| Item 1.01 |
Entry into a Material Definitive Agreement. |
As previously disclosed, on February 7, 2025, the Board of Directors (the “Board”) of Getaround, Inc. (the “Company”) approved the orderly wind-down of the Company’s business operations in the United States, which includes its car-share and HyreCar businesses, with the Company’s European business continuing to operate to provide car-sharing services for customers in its European markets.
Sale of European Business
On April 8, 2026, Getaround Operations LLC and Getaround Holdings B.V. (together, the “Sellers”), each a wholly owned subsidiary of the Company, entered into a letter agreement with GoMore ApS (“GoMore”) providing the Sellers with an option to enter into a share sale and purchase agreement (the “SPA”) by and among the Sellers and GoMore, pursuant to which GoMore would acquire the Company’s European business through the purchase of the equity interests of the Company’s subsidiaries, including Getaround SAS and Getaround Norway AS, that own and operate the Company’s European business (collectively, the “Targets”).
Under the terms of the GoMore letter agreement, the Sellers were obligated to commence consultation with the social and economic council of Getaround SAS in accordance with the French Labour Code, with the goal of obtaining an opinion from the council with respect to the contemplated transaction. In addition, the entry into the SPA was contingent on GoMore having entered into a binding financing agreement for the contemplated transaction.
On April 22, 2026, after the council opinion was obtained (or deemed to have been obtained in accordance with French law) and the GoMore financing secured, the Sellers and GoMore entered into the SPA in substantially the form contemplated at the time that the GoMore letter agreement was executed and consummated the transaction effective as of April 30, 2026.

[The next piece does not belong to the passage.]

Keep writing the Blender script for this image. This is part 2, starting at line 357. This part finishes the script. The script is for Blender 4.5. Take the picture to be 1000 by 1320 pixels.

Under the terms of the SPA, GoMore acquired all of the equity interests of the Targets for a purchase price of approximately 31.5 million euros, consisting of cash and a non-interest-bearing promissory note, which promissory note is subject to reduction for early prepayment. In addition, the SPA provides for potential additional consideration of up to 2.3 million euros of receivables to the extent collected by GoMore and its subsidiaries in respect of certain research tax credits under French law (together with the foregoing cash and promissory note consideration, the “Consideration”). The SPA further provides for indemnification by the Sellers with respect to their representations, subject, in general, to customary minimum and maximum thresholds, which claims, if any, would reduce the total outstanding amount of indebtedness under the promissory note.
Mudrick Letter Agreement
In connection with the entry into the GoMore letter agreement, effective on April 8, 2026, the Company entered into a letter agreement with Mudrick Capital Management L.P. (“Mudrick”), on behalf of the holders of the Company’s senior secured indebtedness, pursuant to which, among other things, in accordance with Section 272(b)(2) of the Delaware General Corporation Law (“DGCL”), Mudrick agreed to the proposed sale of the European business to GoMore in lieu of exercising its rights and remedies under the Company’s then-outstanding super priority secured promissory note (the “Prior SPN”). In exchange for receiving the Consideration from the sale of the European business, Mudrick agreed to deem the Prior SPN satisfied in full, canceling all remaining obligations outstanding under the Prior SPN upon the closing of the GoMore transaction and resulting in an aggregate reduction of approximately $121.7 million of the Company’s outstanding senior secured indebtedness secured by substantially all of the Company’s and its subsidiaries’ assets. Mudrick further agreed, if requested by the Company, and subject to the satisfaction of certain other conditions, to convert a portion of the Company’s outstanding 8.00% / 9.50% Convertible Senior Secured PIK Toggle Notes due 2027 (the “Convertible Notes”), of which $239.8 million aggregate principal amount was outstanding as of April 30, 2026, into shares of the Company’s common stock to support the Company’s orderly dissolution in accordance with Section 275 et seq. of the DGCL. If such request by the Company is made, Mudrick intends to vote in favor of such dissolution.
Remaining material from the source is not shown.